At the four spot, the 6-foot-9 Toppin (eight points, four rebounds, three steals, two blocks) and 6-9 Collins (15 points, five rebounds, five assists, two blocks) were stat stuffers. On the wings, the 6-6 Livingston (11 points, eight rebounds, four assists, a block) and 6-6 Thiero (seven points, three blocked shots, two steals) were active menaces.

It was exactly what Kentucky lacked a season ago.

Throughout the Calipari era, the thing that had consistently protected UK from the gob-smacking NCAA Tournament loss was its defensive length and athleticism.

The prototypical Calipari roster has tended to feature shot blockers in the post (think Anthony Davis and Willie Cauley-Stein); long-armed stoppers (DeAndre Liggins, Darius Miller, Michael Kidd-Gilchrist) on the wings; and tallish point guards (John Wall, Andrew Harrison, Shai Gilgeous-Alexander) to hound the ball.

Before the fateful 2022 NCAA tourney meeting with No. 15-seed Saint Peter’s, Kentucky under Calipari had faced 13 teams from outside the seven most-prominent basketball conferences (the football Power Five plus the Big East and the American) in March Madness.

Of those 13 teams, only two, Princeton (46.2) in 2011 and Wichita State (55.1) in 2014, had ever shot above 40% vs.
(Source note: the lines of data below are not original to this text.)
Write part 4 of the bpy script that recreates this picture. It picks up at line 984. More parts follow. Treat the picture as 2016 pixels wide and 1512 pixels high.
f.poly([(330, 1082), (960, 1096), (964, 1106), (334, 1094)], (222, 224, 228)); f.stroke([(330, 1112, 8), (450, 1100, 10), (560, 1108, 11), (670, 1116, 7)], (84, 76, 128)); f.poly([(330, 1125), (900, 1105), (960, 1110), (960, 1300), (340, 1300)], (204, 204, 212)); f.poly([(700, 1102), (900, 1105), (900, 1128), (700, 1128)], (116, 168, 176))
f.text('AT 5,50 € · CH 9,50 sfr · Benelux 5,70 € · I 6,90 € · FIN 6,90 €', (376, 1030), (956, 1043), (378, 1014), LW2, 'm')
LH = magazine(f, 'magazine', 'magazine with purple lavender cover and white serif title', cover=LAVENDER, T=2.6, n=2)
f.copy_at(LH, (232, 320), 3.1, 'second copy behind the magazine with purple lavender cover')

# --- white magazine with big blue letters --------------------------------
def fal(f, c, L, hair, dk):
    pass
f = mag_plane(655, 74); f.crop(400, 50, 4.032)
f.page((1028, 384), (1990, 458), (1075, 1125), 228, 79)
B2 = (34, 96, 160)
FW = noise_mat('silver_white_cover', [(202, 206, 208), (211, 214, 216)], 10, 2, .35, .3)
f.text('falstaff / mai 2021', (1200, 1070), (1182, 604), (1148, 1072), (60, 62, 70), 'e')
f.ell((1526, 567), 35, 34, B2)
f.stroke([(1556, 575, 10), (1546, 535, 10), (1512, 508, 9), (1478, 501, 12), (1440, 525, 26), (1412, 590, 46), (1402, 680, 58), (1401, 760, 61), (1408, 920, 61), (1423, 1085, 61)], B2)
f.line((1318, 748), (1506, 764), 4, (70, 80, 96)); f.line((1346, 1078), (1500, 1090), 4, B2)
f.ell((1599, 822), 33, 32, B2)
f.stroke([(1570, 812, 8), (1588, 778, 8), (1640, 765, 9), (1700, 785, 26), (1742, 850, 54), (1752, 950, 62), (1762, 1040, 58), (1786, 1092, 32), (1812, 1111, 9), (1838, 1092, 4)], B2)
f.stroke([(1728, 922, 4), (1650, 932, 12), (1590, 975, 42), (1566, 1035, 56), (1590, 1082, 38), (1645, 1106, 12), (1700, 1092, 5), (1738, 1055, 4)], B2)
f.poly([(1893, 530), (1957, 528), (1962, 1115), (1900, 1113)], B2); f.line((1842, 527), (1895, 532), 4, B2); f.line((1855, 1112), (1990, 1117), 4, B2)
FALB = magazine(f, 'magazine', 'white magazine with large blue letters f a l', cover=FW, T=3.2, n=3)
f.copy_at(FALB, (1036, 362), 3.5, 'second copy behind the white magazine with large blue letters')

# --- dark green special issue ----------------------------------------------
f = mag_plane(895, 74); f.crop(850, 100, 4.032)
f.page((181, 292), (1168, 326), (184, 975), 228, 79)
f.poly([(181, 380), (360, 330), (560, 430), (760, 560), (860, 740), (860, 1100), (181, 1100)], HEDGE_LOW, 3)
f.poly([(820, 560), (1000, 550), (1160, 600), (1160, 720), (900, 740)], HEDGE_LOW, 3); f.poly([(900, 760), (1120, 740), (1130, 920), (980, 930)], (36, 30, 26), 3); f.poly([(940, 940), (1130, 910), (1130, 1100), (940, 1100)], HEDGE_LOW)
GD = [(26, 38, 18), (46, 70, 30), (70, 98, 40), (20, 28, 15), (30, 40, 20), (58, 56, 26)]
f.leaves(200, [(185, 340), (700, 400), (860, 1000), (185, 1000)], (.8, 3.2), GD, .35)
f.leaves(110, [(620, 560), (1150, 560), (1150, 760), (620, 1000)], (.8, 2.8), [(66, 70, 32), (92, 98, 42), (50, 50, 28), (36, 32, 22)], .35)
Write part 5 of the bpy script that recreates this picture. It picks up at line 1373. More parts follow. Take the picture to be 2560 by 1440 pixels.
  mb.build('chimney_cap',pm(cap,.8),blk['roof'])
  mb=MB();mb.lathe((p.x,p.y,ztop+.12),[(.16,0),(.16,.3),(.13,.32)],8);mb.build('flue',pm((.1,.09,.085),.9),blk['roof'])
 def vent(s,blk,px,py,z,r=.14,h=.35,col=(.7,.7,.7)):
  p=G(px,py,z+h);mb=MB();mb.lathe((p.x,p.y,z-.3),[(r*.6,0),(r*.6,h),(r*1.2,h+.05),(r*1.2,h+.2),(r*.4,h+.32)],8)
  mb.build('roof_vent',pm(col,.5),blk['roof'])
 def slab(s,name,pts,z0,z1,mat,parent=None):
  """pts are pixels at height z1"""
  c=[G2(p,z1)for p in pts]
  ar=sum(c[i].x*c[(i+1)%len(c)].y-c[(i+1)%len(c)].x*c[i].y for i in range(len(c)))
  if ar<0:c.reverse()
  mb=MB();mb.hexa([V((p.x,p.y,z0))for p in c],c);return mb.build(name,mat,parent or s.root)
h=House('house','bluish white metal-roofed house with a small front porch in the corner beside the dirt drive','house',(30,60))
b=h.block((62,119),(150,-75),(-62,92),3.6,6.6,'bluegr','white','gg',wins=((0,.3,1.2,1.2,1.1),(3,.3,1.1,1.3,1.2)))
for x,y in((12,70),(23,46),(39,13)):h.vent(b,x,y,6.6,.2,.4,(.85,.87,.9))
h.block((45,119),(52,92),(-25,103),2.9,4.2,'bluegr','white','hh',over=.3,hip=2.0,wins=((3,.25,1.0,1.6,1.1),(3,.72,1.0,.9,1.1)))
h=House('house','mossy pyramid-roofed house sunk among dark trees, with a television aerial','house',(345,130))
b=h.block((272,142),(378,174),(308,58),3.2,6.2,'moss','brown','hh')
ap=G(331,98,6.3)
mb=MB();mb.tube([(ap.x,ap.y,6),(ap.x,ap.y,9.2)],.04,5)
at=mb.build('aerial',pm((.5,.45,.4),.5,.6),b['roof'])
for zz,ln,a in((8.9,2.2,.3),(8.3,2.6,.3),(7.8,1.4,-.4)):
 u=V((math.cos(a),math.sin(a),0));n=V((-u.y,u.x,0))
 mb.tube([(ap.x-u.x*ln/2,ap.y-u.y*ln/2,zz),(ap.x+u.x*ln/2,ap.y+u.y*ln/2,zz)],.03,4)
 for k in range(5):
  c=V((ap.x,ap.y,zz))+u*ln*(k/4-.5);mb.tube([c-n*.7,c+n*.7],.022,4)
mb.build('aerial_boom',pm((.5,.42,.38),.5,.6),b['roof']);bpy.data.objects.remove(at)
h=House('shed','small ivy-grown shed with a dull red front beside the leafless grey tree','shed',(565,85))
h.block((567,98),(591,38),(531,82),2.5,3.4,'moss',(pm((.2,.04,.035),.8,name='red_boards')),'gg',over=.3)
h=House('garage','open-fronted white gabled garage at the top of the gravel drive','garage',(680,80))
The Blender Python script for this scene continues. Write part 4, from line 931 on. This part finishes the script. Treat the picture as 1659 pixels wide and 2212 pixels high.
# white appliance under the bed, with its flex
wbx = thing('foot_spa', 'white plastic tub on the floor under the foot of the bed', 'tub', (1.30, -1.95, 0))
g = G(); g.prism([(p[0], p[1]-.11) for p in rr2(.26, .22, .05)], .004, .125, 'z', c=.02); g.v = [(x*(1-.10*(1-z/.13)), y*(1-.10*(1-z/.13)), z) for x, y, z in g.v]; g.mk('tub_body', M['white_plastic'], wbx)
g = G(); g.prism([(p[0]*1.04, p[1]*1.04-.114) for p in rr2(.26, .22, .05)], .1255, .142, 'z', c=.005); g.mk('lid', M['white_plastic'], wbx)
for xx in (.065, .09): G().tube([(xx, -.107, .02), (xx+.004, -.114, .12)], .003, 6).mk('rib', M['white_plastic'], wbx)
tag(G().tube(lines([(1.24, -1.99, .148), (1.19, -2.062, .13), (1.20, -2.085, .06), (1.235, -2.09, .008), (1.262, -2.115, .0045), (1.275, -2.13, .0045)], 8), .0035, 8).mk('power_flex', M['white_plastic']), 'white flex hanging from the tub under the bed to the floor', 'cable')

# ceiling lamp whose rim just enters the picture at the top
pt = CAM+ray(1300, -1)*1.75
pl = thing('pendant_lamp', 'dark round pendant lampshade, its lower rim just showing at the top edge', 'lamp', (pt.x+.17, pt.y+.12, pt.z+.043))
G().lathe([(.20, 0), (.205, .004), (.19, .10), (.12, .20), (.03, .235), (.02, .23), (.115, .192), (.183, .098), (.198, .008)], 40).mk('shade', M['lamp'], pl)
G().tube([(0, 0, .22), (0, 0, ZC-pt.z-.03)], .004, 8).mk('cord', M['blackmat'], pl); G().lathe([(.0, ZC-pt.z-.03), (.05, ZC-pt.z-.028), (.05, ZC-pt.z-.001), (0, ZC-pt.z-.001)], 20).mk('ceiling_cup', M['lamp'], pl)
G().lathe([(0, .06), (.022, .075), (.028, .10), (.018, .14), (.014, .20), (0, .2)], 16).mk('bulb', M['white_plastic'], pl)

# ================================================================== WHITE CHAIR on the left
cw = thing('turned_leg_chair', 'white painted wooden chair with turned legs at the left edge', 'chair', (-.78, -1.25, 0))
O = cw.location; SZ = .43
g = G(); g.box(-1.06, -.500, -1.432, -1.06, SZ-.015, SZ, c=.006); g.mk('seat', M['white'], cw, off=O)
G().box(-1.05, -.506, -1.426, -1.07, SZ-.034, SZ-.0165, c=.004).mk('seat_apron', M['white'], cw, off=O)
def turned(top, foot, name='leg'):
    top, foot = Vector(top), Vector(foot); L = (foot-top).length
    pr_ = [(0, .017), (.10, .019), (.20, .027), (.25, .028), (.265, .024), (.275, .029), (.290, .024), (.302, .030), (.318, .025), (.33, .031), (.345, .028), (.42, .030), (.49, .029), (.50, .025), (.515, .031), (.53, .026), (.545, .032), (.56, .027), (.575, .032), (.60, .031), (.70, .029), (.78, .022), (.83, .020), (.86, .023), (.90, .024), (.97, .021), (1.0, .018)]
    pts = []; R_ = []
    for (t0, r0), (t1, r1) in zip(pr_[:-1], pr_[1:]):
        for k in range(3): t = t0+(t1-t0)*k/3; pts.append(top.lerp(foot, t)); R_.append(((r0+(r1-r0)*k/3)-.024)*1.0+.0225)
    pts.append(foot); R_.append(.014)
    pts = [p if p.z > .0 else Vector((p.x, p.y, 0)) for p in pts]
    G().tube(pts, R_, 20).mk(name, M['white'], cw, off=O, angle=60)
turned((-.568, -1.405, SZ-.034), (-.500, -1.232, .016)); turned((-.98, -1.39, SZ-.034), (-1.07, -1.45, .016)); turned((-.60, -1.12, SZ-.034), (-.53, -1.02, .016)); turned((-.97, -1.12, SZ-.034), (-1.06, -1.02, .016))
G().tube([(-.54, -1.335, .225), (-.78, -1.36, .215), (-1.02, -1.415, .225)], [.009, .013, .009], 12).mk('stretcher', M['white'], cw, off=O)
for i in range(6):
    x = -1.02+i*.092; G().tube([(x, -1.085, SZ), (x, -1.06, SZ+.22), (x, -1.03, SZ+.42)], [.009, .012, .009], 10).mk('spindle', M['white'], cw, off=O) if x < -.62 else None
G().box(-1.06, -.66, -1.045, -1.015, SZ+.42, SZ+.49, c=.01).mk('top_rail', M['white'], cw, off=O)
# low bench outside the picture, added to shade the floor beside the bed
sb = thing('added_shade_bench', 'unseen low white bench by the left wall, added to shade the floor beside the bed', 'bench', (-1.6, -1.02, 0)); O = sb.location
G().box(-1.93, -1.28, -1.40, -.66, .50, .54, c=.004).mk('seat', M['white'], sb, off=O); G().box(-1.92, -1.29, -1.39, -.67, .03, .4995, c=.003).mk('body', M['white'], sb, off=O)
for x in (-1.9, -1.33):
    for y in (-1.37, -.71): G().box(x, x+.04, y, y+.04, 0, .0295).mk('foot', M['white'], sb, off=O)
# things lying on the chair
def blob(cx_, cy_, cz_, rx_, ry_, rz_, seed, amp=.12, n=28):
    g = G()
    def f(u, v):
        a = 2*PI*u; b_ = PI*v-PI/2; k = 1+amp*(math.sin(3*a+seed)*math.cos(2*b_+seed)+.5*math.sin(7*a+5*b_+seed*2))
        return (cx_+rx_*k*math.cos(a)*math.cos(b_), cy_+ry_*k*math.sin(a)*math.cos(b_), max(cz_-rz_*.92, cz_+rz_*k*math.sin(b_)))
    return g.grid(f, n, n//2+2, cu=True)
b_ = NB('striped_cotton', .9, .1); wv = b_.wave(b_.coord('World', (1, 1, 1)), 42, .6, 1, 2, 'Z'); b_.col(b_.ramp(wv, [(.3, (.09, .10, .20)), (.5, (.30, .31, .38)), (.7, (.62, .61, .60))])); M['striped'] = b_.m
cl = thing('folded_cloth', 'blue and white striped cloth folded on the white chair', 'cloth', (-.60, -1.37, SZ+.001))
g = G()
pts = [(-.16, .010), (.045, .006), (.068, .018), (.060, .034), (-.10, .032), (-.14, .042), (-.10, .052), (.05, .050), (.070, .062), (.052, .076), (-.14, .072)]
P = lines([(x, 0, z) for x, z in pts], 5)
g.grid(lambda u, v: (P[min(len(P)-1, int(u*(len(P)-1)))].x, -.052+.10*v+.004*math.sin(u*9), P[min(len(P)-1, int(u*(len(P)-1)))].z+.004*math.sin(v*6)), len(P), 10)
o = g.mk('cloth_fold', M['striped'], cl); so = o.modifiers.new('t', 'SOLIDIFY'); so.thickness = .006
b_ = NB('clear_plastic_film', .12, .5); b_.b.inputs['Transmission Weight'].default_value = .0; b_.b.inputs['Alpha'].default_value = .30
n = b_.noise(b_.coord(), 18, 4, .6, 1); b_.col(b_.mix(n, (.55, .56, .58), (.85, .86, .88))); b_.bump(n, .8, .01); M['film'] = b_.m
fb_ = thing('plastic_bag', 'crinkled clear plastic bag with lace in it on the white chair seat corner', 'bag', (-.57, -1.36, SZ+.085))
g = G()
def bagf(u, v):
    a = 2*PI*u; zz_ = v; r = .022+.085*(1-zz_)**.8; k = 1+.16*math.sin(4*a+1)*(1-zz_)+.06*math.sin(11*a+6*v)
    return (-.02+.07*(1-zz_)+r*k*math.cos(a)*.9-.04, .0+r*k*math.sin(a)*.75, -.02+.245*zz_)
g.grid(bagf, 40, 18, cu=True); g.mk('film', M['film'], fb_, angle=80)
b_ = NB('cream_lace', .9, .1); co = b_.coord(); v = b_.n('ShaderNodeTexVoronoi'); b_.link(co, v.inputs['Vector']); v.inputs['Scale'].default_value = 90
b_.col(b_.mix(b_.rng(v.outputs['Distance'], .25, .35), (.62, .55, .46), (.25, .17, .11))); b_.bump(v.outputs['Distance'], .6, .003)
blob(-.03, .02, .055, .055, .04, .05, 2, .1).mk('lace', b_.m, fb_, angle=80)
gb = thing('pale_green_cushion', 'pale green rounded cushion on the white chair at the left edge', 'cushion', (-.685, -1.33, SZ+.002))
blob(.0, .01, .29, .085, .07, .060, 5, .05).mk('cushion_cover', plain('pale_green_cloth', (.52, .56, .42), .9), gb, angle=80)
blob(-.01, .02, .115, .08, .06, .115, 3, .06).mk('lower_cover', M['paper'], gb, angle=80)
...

Kentucky in NCAA Tournament play. UK was 13-0 in such games.

Alas, last season brought a very different scenario. When Kentucky entered the NCAA tourney against Saint Peter’s, the Pelicans actually had the size advantage over UK at two starting spots and were even with the Cats at two others. Only at center, where Oscar Tshiebwe, 6-9, was an inch taller than Saint Peter’s Clarence Rupert, did UK hold an advantage.

Not facing the traditional, long-armed Kentucky defensive vortex, Saint Peter’s shot 50.9 percent for the game and 52.9 on three-pointers and recorded a shocking 85-79 overtime upset.

The additions to the UK roster of Livingston, Thiero, the 6-5 Reeves and 6-4 Wallace should fix another Kentucky defensive bugaboo from a season ago. When Saint Peter’s guards Daryl Banks and Doug Edert lit UK up for 27 and 20 points respectively, it only continued a late-season trend.

Down the stretch of 2021-22, Kentucky was repeatedly torched by opposing guards. J.D. Notae of Arkansas hung 30 on the Cats; Alabama’s Keon Ellis went for 28; Vanderbilt’s Jordan Wright 27; LSU’s Xavier Pinson 26; and Mississippi’s Matthew Murrell 25.

Kentucky’s influx of backcourt length should put a stop to the gouging in 2022-23. In fact, UK’s defensive promise may even lead to a change in how Calipari-coached teams normally defend — with more emphasis on denying the passing lanes.

“There’s some things we’ve been trying this summer, understanding we need to utilize our strengths,” Antigua says. “Being able to have guys at all different positions who can play the (passing) lanes and use their defensive IQ to anticipate where passes are going (and to then) go and run through and play (offense) off of our defense.”

So as much fun as dramatic dunks, raining threes and strafing teams in a convention center can be, it is the return to typical Calipari-era defensive length and ferocity that is the No. 1 reason Cats fans should enjoy what they are watching from the Bahamas.